Live coverage from JPL with Gay Yee Hill. I'll keep non-critical commentary in this thread and start tracking actual status in a new post.
Gay: After seven months of travel, Opportunity has traveled 280 million miles, and is about to join her twin on the surface. We are moments away from the turn to entry when the craft orients its heatshield down to enter the atmosphere.
Wayne Lee: We are 35 seconds into the turn to entry maneuver. We are 1 hour 23 minutes 45 seconds from hitting the top of the Martian atmosphere. Altitude of 10,800 miles and a speed of 7,683 mph. Engineers looking at the signal strength as the antenna turns with the craft will confirm the process.
Farouz Naderi: Feeling better in the last 24 hours. Spirit is listening and is communicating to us well. (recap of the news of the last few days. scroll down and read from my earlier posts if you're interested in this.)
Wayne: Telecom subsystem data indicates that turn to entry is nearly complete.

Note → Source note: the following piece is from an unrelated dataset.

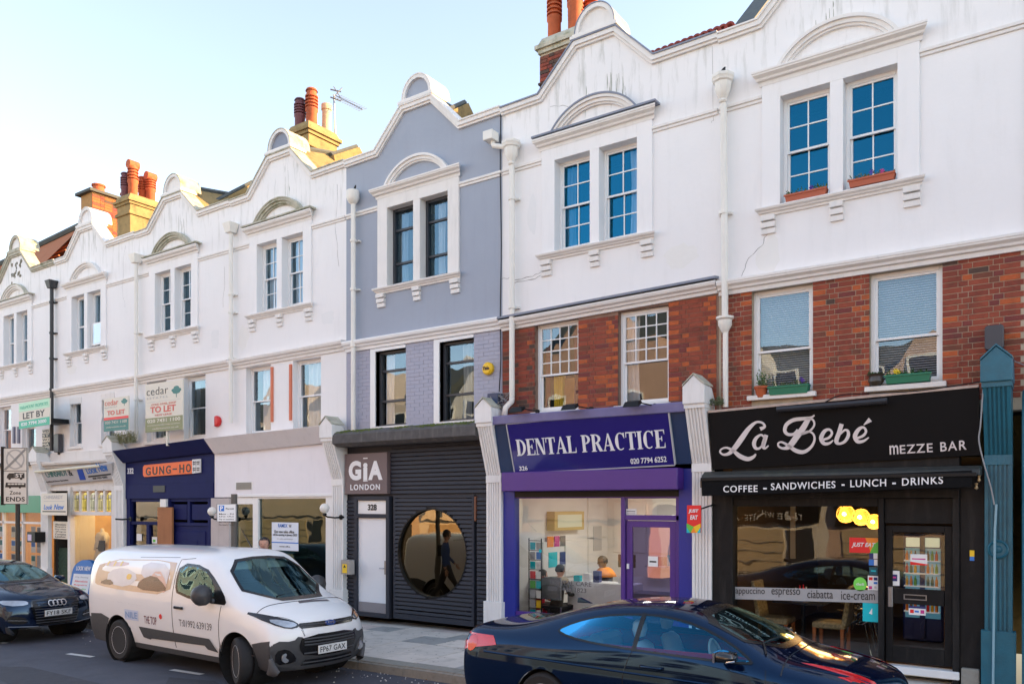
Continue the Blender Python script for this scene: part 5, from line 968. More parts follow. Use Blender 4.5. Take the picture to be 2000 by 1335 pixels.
for x in (-27.2, -25.95): m.box(x, x + .07, -.03, .05, -.2, 2.05)
m.box(-24.72, -24.6, -.05, .1, -.2, 2.05); m.obj('shopfront_frame', CRM, hG); pane(hG, -28.2, -24.7, -.1, 2.05, .03, SHOPGLASS, 'shop_window')
rnd = random.Random(2)
for k, xx in enumerate((-27.6, -26.8, -26.4, -25.55, -25.2)):
    for j in range(3): 
        o = MB().box(xx, xx + .28, .05, .055, .45 + j * .42, .80 + j * .42).obj('property_card', rnd.choice([PAPER, LGRY, CREAM]), hG); MB().box(xx + .03, xx + .25, .046, .05, .62 + j * .42, .77 + j * .42).obj('card_picture', rnd.choice([BLUP, GRYP, TG, LGRY]), o)
MB().box(-27.9, -24.6, -.20, -.0, 3.45, 3.55).obj('ledge', SLATS, hG)
# ---------------------------------------------------------------- downpipes
def pipe(parent, px0, ytop, ybot, hopper='square', m=None, collars=(), px1=None, r=.048, bird=False, top_extra=None):
    m = m or PIPEW; x, zt = P(px0, ytop, -.12); x2, zb = P(px1 or px0, ybot, -.12)
    p = MB(); p.tube([(x, -.12, zt), (x2, -.12, zb)], r, 14); o = p.obj('downpipe', m, parent, smooth=False, auto=40)
    for yy in collars:
        z = P(px0, yy, -.12)[1]; q = MB(); q.lathe([(r, -.03), (r * 1.35, -.025), (r * 1.35, .025), (r, .03)], (x, -.12, z), 14); q.box(x - .1, x + .1, -.06, .0, z - .015, z + .015); q.obj('collar', m, o)
    if hopper == 'square':
        q = MB(); q.add([(x - .09, -.21, zt - .12), (x + .09, -.21, zt - .12), (x + .09, -.04, zt - .12), (x - .09, -.04, zt - .12), (x - .14, -.26, zt + .1), (x + .14, -.26, zt + .1), (x + .14, -.0, zt + .1), (x - .14, -.0, zt + .1)], [(0, 3, 2, 1), (4, 5, 6, 7), (0, 1, 5, 4), (1, 2, 6, 5), (2, 3, 7, 6), (3, 0, 4, 7)]); q.obj('hopper', m, o, bev=.008)
    elif hopper == 'ornate':
        q = MB(); q.lathe([(.05, -.20), (.062, -.18), (.05, -.15), (.085, -.09), (.115, -.02), (.125, .08), (.15, .10), (.155, .13), (.17, .15), (.17, .19), (.13, .19)], (x, -.14, zt), 4 if False else 8); q.obj('hopper', m, o, auto=30)
    elif hopper == 'round':
        q = MB(); q.lathe([(.05, -.14), (.10, -.10), (.13, -.02), (.13, .12), (.11, .12)], (x, -.13, zt), 14); q.obj('hopper', m, o, auto=35)
    return o, x, zt
o, x, z = pipe(hA, 1413, 175, 620, 'ornate', collars=(415,), px1=1416); pipe(hA, 1417, 640, 795, None, r=.04)
q = MB(); x_, z_ = P(1416, 632, -.12); q.lathe([(.045, -.13), (.06, -.10), (.10, -.02), (.10, .05), (.13, .07), (.13, .10), (.09, .10)], (x_, -.12, z_), 12); q.obj('lower_hopper', PIPEW, hA, auto=35)
pipe(hB, 1000, 300, 775, 'ornate', collars=(388, 600), px1=1000)
q = MB(); x_, z_ = P(1000, 778, -.12); q.tube([(x_, -.12, z_ + .02), (x_, -.13, z_ - .05), (x_ - .08, -.2, z_ - .16), (x_ - .09, -.22, z_ - .30)], .05, 12); q.obj('swan_neck', PIPEW, hB, smooth=True)
q = MB(); a = P(962, 272, -.12); b = P(985, 285, -.12); q.box(a[0] - .12, a[0] + .08, -.25, -.04, a[1] - .04, a[1] + .12); q.tube([(a[0], -.12, a[1] - .02), (a[0] + .02, -.12, a[1] - .12), (b[0] + .1, -.12, b[1] - .05)], .045, 10); q.obj('side_hopper', PIPEW, hC, bev=.006)
pipe(hC, 690, 385, 840, 'round', collars=(470, 565, 675)); pipe(hD, 451, 445, 825, 'square', collars=(575, 610, 700)); pipe(hE, 266, 505, 860, 'square', collars=(650, 780))
DPIPE = mat('black iron pipe', (.03, .03, .032), .5, var=.2)
pipe(hF, 101, 555, 880, 'square', m=DPIPE, collars=(590, 650, 700, 760), r=.05)
def cable(label, pts, r=.006, m=BLACK, parent=None, cat='cable'):
    mb = MB(); q = []
    for i in range(len(pts) - 1):
        p0, p1, p2, p3 = [Vector(pts[j]) for j in (max(i - 1, 0), i, i + 1, min(i + 2, len(pts) - 1))]
        for k in range(5): t = k / 5; q.append(.5 * (2 * p1 + (p2 - p0) * t + (2 * p0 - 5 * p1 + 4 * p2 - p3) * t * t + (3 * p1 - p0 - 3 * p2 + p3) * t ** 3))
    q.append(Vector(pts[-1])); mb.tube(q, r, 6); o = mb.obj('cable', m, parent)
    if not parent: tag(o, label, cat)
    return o
def cpx(L_, Y): return [(P(a, b, Y)[0], Y, P(a, b, Y)[1]) for a, b in L_]
cable('black cable running down the corner between the blue grey house and the white one', cpx([(978, 215), (977, 330), (979, 480), (977, 620), (978, 700), (975, 765)], -.03), .009)
cable('grey cable sagging down the right end of the black fascia', cpx([(1920, 760), (1915, 830), (1912, 860), (1922, 905), (1935, 950), (1942, 985)], -.36), .009, mat('grey cable', (.25, .25, .26), .5))
cable('pale cable from the black alarm box off to the right edge', cpx([(1950, 686), (1975, 702), (2010, 716)], -.1), .006, MATS['grey cable'])
cable('thin black cable lying over the black fascia top', cpx([(1600, 792), (1640, 772), (1700, 768), (1800, 762), (1915, 745)], -.33), .008)
rnd = random.Random(8); b_ = []
for k in range(9): b_.append([(P(978 + rnd.uniform(-18, 20), 785 + rnd.uniform(-22, 20), -.15)) for _ in range(7)])
mb = MB()
for l in b_: mb.tube([(p[0], -.15 + rnd.uniform(-.08, .06), p[1]) for p in l], .005, 5)
tag(mb.obj('cable', MATS['grey cable'], kind='stuff'), 'tangle of wires beside the swan neck of the pipe over the dental shop', 'cables')
MB_ = MB(); a = P(965, 780, -.1); MB_.box(a[0] - .08, a[0] + .14, -.2, 0, a[1] - .1, a[1] + .1); tag(MB_.obj('junction_box', NAVYP, bev=.008), 'small dark junction box beside the wire tangle', 'junction box')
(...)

Gay: You've heard that "Mars is hard." No guarantees. Things went well with Spirit but this is a different rover going to a different place. EDL, six minutes of terror. With me is project manager Pete Theisinger.
Pete: We never know. The fact that Spirit was successful means that the design is good but this is a different rover. From a workmanship standpoint, everything's got to work. Still 6 minutes of terror.
Gay: So many things that must go right.
Pete: (talks us through the animation). It could be 15-18 hours before we get a signal if the UHF isn't functioning.
Gay: Special announcement. Dr. Charles Alachi met with parents of a killed soldier in Iraq whose parents both work at JPL. Flag given to parents hanging in the JPL mission control.
Rob: Weather can play a roll. Atmosphere can become less dense at altitudes that count the most becaues of dust storms. We will open the parachute 2 seconds earlier. (Rob talks us through the reconstruction animation of Spirit EDL) With Pathfinder we didn't have as heavy a rover and we didn't have the atmospheric data from Odyssey and MGS so we didn't have the stabilizing rockets in the backshell.
Gay: We are about 33 minutes from hitting the top of the Martian atmosphere. If you talked to memebers of this team about site selection, they would tell you we are following the water. Gusev may have been an ancient lake. Meridiani has the lure of hematite, a mineral signaling water. We have Dr. Joy Crisp to talk to us about selection of these spots.
Joy: Sites had to meet our safety criteria first. Elevation, fairly smooth, not a lot of slopes. Not too many large rocks. We used orbita remote sensing to find those safe sites. Once we had that we looked for the best science sites to meet our objectives of finding sites that had past water. Gray hematite is an iron oxide mineral that often forms on Earth in presence of liquid water so when we spotted this mineral from MGS TES we got very excited. Odyssey also gave us some daytime THEMIS data. Meridiani meets our safety criteri and has this hematite. This particular mineral often precipitates out of warm waters. That's intriguing to us.
Chris Jones: You remember back three weeks ago with Spirit we were keeping expectations low, thought there were 50/50 changes there were parts of EDL where we wouldn't hear anything. Today, the telecom performance is anticipated to be less than it was for Spirit. We may miss some of the tones.
Al Gore in attendance. Arnold Swarzeneger there too. Sean O'Keefe there. Steve Squyres.